Bo kills with it. The audience is overrun with teens, and he gives them most of what they wanted and a little bit of what he needed. He sings his hits and amuses himself by picking on the audience in between. (To a dad in the front: “You’ve got the collared shirt and the slicked-back hair. I’m guessing Peabody, Northshore Mall. Ten years ago, you used to lean against the Cinnabon saying: ‘What the [expletive] are you looking at?’ ”) When he gets to a bit in the show where he says “I just graduated from high school. Seniors ’08!” he stops himself and talks about how he didn’t just graduate from high school and that he has to stop saying that. And there, onstage, he continues our conversation and talks for a bit about how he’s getting bored with his act, how he hates himself for doing Helen Keller jokes. Then he does the Shakespeare piece. Matt Chesley doesn’t laugh at that one.
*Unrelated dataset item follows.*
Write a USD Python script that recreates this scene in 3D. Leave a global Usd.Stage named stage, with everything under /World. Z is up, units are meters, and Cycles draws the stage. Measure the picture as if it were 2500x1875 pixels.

Except for Bo’s older brother, Pete, who is finishing his senior year at Cornell, the whole Burnham family is waiting in the lobby after the show. His father, Scott, who owns a construction company, is behind the merchandise booth selling T-shirts and posters. His mother, Pattie, a nurse, is surveying the grandparents (all four made it to see him live for the first time). The Burnhams had 30 of the 1,100 tickets, and there is a graduation vibe among them, as if they are all standing back and admiring what their boy has become. Rachel, his girlfriend, says to me, “It’s kind of surreal, because he’s this kid who’s into Rubik’s Cube and now . . . ” She waves her hand across a line that extends up the stairs to the mezzanine, filled with many, many teenage girls waiting to get their picture taken with Bo.

As the meet-and-greet stretches into its second hour, Bo darts over to me and whispers in my ear, “I’m dying inside,” a bit of a smirk on his face.

“Are you really?” I ask.

“Well,” he says and thinks about it for a second. “My back is killing me from standing in one place for too long.”